_BRIEF_
Type out the material below exactly.

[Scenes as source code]
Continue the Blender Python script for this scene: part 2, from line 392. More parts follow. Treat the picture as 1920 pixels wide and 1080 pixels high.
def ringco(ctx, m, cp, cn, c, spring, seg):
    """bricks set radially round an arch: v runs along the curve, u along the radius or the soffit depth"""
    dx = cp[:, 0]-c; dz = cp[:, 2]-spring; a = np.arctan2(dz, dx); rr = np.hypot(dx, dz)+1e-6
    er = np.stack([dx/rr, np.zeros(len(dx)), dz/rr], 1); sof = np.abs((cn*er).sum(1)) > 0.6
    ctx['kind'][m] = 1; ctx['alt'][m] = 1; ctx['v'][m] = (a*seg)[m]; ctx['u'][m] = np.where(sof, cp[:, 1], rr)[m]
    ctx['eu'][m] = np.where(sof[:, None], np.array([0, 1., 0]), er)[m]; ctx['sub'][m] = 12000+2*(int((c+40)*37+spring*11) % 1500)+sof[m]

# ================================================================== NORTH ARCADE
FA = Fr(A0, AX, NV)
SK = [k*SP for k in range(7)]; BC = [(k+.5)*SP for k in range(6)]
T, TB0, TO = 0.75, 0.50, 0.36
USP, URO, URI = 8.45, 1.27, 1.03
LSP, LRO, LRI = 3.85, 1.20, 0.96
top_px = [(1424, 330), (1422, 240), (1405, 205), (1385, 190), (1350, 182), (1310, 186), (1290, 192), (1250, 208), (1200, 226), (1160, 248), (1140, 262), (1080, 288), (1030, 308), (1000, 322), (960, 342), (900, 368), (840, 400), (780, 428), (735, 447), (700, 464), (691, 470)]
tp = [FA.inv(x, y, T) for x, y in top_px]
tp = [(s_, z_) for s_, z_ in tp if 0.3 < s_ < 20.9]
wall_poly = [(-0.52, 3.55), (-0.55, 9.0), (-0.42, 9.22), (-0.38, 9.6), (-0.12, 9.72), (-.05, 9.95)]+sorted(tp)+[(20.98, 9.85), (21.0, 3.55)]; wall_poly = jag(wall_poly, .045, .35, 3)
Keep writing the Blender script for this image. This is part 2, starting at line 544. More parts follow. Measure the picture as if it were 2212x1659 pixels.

_RESULT BELOW_
Continue the Blender Python script for this scene: part 2, from line 392. More parts follow. Treat the picture as 1920 pixels wide and 1080 pixels high.
def ringco(ctx, m, cp, cn, c, spring, seg):
    """bricks set radially round an arch: v runs along the curve, u along the radius or the soffit depth"""
    dx = cp[:, 0]-c; dz = cp[:, 2]-spring; a = np.arctan2(dz, dx); rr = np.hypot(dx, dz)+1e-6
    er = np.stack([dx/rr, np.zeros(len(dx)), dz/rr], 1); sof = np.abs((cn*er).sum(1)) > 0.6
    ctx['kind'][m] = 1; ctx['alt'][m] = 1; ctx['v'][m] = (a*seg)[m]; ctx['u'][m] = np.where(sof, cp[:, 1], rr)[m]
    ctx['eu'][m] = np.where(sof[:, None], np.array([0, 1., 0]), er)[m]; ctx['sub'][m] = 12000+2*(int((c+40)*37+spring*11) % 1500)+sof[m]

# ================================================================== NORTH ARCADE
FA = Fr(A0, AX, NV)
SK = [k*SP for k in range(7)]; BC = [(k+.5)*SP for k in range(6)]
T, TB0, TO = 0.75, 0.50, 0.36
USP, URO, URI = 8.45, 1.27, 1.03
LSP, LRO, LRI = 3.85, 1.20, 0.96
top_px = [(1424, 330), (1422, 240), (1405, 205), (1385, 190), (1350, 182), (1310, 186), (1290, 192), (1250, 208), (1200, 226), (1160, 248), (1140, 262), (1080, 288), (1030, 308), (1000, 322), (960, 342), (900, 368), (840, 400), (780, 428), (735, 447), (700, 464), (691, 470)]
tp = [FA.inv(x, y, T) for x, y in top_px]
tp = [(s_, z_) for s_, z_ in tp if 0.3 < s_ < 20.9]
wall_poly = [(-0.52, 3.55), (-0.55, 9.0), (-0.42, 9.22), (-0.38, 9.6), (-0.12, 9.72), (-.05, 9.95)]+sorted(tp)+[(20.98, 9.85), (21.0, 3.55)]; wall_poly = jag(wall_poly, .045, .35, 3)
Keep writing the Blender script for this image. This is part 2, starting at line 544. More parts follow. Measure the picture as if it were 2212x1659 pixels.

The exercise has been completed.